The program has provided $300,000 in grants to tackle racism while supporting systemic change
The Penticton Art Gallery, led by curator Paul Crawford (middle) received a $5000 grant to support their Ignite the Arts Festival. (Logan Lockhart, Western News)

Five non-profit organizations in the Interior were recipients of $5,000 through the Multiculturalism and Anti-Racism Grants for upcoming projects that build intercultural interaction.

The B.C. Multiculturalism Grants program provides a total of $300,000 annually to non-profit and charitable organizations for projects promoting collaborative community approaches that tackle racism and hate while supporting systemic change.

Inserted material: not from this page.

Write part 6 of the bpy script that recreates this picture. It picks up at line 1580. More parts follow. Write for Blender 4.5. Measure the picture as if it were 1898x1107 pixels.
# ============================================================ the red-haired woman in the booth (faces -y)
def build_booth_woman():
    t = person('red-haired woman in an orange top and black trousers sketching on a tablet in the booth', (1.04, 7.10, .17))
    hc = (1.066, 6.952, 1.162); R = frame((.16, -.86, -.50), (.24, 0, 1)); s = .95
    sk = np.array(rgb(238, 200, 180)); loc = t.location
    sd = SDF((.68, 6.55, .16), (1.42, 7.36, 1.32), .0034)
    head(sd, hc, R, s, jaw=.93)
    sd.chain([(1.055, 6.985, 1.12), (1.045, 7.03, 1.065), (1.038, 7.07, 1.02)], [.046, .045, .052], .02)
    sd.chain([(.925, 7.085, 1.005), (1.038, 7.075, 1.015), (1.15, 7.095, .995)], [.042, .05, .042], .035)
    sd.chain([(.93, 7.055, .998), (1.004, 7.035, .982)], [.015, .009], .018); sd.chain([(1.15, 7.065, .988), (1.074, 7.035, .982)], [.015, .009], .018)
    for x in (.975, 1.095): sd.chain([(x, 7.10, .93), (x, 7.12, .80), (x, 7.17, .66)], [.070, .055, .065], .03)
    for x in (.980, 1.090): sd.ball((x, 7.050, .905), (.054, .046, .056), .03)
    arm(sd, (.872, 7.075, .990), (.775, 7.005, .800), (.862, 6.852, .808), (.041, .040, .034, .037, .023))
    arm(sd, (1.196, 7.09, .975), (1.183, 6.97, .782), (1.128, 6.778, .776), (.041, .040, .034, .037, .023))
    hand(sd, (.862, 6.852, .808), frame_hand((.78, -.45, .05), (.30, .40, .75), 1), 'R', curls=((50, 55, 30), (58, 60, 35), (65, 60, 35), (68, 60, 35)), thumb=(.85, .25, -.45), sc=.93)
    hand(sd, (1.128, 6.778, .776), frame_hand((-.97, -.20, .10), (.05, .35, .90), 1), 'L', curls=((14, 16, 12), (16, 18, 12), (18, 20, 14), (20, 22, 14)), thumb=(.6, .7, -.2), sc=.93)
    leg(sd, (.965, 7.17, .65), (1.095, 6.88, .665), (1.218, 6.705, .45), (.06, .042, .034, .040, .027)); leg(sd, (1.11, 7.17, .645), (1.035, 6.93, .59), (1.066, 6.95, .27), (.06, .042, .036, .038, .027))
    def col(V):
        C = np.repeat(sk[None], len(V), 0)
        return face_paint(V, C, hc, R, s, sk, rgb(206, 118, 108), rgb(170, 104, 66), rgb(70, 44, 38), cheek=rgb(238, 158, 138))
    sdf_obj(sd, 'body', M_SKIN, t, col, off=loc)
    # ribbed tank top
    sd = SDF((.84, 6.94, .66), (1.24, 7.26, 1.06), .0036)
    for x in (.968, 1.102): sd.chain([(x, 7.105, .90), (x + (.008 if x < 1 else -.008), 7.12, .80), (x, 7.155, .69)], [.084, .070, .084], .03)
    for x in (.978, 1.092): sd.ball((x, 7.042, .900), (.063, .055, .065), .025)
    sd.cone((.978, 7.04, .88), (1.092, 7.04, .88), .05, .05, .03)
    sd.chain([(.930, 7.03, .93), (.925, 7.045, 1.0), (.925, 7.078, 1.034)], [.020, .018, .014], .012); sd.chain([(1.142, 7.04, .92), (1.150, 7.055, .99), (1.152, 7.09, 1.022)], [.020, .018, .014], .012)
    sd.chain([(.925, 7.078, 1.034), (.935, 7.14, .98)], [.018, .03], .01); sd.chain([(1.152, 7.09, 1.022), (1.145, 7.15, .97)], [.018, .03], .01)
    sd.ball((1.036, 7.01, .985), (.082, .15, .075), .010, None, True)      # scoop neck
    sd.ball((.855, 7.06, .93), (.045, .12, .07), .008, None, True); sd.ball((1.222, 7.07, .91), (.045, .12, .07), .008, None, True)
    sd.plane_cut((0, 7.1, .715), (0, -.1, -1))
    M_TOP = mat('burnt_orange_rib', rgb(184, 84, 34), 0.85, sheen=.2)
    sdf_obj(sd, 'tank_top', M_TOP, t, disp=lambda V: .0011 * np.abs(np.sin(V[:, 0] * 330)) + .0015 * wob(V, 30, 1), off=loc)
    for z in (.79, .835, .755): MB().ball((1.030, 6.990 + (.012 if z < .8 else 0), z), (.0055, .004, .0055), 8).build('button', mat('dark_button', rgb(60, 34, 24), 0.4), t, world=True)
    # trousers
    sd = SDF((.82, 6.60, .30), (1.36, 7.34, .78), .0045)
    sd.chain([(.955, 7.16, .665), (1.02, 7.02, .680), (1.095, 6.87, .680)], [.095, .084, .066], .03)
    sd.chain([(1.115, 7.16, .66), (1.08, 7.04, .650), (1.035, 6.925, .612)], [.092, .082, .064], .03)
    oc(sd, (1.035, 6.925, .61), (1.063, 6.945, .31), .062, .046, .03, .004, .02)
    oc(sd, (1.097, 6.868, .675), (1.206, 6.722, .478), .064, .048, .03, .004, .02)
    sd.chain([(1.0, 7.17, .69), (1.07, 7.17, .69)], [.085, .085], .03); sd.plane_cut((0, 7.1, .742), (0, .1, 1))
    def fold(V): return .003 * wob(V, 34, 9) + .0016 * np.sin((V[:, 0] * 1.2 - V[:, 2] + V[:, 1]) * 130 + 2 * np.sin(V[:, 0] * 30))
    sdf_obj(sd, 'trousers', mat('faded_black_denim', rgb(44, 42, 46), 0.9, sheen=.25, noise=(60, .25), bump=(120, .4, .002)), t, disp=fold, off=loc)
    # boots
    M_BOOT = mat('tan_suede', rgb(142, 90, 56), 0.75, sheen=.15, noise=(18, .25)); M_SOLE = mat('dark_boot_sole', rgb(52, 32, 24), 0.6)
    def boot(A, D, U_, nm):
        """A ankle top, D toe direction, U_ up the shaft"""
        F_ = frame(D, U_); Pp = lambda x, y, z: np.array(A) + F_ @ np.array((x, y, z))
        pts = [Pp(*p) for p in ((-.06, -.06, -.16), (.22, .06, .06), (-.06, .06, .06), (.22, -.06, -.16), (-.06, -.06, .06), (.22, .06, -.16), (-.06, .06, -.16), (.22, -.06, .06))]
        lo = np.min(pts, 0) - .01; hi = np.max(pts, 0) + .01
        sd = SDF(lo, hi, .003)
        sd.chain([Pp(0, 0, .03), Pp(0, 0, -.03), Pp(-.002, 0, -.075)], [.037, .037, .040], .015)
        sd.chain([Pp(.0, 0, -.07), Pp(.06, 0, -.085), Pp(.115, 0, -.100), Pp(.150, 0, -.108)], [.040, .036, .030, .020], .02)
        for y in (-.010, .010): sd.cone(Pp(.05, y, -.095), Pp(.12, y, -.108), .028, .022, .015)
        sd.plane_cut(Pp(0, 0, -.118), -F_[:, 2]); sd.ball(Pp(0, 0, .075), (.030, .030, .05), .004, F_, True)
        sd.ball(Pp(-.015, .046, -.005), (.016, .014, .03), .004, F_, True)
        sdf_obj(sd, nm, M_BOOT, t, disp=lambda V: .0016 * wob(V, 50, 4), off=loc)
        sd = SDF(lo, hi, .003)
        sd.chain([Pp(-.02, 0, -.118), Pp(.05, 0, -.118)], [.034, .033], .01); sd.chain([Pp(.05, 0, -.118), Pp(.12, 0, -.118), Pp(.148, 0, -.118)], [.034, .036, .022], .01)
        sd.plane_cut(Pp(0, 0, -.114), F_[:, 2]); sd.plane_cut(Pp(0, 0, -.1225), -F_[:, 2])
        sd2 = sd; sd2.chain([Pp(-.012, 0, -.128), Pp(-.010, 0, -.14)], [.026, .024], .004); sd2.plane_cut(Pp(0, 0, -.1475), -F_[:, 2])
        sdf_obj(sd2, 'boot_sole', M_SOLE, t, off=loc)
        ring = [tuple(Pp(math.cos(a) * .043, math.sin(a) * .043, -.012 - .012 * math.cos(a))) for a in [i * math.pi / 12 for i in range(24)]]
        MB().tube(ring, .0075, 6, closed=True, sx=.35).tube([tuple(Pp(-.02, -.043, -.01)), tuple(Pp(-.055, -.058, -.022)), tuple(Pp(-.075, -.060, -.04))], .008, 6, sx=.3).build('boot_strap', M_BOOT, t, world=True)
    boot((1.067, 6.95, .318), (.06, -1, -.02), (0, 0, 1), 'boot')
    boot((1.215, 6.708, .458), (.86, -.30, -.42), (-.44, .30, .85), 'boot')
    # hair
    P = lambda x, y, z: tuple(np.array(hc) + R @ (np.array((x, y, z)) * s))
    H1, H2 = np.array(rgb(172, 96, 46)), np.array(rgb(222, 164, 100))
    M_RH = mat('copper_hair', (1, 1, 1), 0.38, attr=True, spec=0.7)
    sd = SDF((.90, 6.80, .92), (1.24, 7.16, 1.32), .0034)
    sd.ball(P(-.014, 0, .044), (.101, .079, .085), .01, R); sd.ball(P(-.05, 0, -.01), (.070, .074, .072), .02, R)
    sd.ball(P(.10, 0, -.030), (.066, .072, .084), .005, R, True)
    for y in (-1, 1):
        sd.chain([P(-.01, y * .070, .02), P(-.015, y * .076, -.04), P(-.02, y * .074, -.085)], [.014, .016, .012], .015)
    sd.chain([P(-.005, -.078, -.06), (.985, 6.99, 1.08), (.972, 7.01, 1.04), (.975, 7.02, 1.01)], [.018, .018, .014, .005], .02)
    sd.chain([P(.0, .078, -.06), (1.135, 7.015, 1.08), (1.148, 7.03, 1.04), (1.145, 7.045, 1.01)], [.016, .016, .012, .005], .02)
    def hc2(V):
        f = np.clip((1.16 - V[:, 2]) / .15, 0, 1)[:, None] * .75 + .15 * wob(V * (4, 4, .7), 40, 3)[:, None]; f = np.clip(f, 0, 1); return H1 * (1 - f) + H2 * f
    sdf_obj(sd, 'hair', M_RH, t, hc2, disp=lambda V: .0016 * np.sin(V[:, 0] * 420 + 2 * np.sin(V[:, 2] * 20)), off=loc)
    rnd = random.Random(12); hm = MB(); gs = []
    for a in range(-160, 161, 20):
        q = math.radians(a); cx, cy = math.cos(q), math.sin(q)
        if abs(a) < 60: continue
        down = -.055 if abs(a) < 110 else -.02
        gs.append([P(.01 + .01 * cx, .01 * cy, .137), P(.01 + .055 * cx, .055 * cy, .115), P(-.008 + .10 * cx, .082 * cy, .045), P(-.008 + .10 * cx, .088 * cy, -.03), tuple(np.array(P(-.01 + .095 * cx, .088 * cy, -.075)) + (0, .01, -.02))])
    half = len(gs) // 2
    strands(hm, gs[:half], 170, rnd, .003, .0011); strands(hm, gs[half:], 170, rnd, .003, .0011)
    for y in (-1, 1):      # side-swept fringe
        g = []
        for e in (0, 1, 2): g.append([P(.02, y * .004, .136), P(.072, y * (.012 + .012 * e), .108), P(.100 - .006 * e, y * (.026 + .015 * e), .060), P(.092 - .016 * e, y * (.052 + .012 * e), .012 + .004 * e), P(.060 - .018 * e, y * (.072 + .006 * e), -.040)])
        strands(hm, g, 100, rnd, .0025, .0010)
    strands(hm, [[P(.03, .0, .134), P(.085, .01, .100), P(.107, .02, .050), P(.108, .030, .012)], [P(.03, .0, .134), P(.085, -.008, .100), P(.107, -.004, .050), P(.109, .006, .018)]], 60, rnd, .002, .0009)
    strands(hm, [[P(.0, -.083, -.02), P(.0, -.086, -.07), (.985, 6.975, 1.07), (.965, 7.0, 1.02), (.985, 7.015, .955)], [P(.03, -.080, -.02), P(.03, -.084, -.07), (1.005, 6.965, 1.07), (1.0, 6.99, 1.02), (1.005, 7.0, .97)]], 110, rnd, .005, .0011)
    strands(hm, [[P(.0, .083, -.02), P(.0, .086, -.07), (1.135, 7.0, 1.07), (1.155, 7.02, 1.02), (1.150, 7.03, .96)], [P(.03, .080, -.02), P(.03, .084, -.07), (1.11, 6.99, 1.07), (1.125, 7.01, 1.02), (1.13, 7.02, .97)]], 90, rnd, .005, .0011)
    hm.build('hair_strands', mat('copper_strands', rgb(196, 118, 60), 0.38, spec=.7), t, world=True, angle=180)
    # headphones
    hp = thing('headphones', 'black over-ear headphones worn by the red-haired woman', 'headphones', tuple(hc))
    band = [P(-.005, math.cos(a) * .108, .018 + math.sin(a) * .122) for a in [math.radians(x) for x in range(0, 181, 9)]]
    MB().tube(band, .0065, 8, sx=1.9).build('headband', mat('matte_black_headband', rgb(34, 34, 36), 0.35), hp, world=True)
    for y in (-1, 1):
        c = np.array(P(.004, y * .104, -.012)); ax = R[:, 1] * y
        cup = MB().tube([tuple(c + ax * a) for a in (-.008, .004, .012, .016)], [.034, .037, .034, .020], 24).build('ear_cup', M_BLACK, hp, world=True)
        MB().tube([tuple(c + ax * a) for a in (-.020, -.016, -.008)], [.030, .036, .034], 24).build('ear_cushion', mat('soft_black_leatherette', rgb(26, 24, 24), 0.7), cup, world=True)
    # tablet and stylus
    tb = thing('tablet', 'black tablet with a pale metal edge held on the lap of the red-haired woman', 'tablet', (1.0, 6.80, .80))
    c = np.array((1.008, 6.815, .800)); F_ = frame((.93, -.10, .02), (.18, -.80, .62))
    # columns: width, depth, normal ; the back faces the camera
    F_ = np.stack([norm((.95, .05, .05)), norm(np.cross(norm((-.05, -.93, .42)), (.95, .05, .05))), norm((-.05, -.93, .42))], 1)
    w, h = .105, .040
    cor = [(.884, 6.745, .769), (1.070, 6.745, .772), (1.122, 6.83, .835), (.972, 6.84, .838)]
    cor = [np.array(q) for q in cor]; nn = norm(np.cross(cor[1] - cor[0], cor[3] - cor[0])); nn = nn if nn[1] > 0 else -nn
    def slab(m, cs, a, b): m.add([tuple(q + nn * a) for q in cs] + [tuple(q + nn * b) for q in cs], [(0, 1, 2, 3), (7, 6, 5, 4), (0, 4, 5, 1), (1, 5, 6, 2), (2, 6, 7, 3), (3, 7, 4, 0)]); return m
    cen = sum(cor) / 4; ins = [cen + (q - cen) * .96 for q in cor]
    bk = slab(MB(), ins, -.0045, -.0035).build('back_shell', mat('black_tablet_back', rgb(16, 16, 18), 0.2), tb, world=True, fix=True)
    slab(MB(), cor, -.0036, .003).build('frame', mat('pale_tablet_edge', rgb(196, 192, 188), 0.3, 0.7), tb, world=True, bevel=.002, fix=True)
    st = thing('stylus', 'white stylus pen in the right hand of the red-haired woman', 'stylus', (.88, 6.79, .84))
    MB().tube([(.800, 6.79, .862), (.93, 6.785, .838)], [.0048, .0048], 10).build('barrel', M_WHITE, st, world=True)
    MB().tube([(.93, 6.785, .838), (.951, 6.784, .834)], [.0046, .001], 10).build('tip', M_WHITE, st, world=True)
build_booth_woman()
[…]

In Revelstoke the Flying Arrow Productions Society received the grant to support their upcoming outdoor community-based musical presentation.

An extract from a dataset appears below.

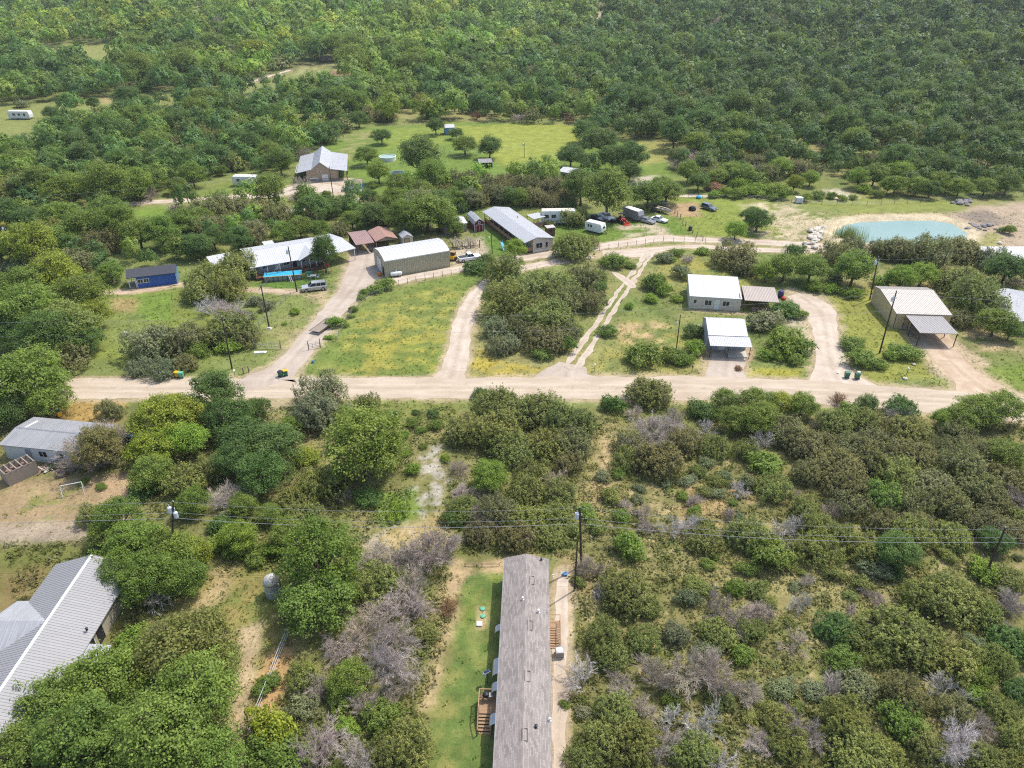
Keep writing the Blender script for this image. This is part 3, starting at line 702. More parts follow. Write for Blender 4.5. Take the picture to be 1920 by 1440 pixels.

READ MORE: Musical theatre to return to Revelstoke after two year hiatus

Other projects benefiting from this years grants include:

  • Family Resource Centre Society for the North Okanagan’s Newcomer Women Outreach Program (Vernon): – a women’s group for refugee and immigrant women that helps build relationships and connect newcomer women with counselling.
  • Museum and Archives of Vernon’s Introduction to Justice, Equity, Diversity, and Inclusion in the Workplace (Vernon): an interactive training program for North Okanagan professionals, businesses and community organizations to introduce and address concepts of bias, privilege and discrimination in the workplace and to teach practical strategies to confront racism and privilege.
  • Penticton Art Gallery’s Ignite the Arts Festival (Penticton): bringing together and celebrating all artists, individuals and organizations in Penticton’s diverse arts and culture community.
  • Wahkohtowin Wellness Services Association’s Indigenous Leadership and Cultural Sensitivity Workshop and Training (Kelowna): to provide training to supervisors and Wahkohtowin wellness leaders about Indigenous ways of leading Indigenous teams, and promoting cultural awareness and safe practices in dealing with marginalized populations, including family violence, addictions and homelessness.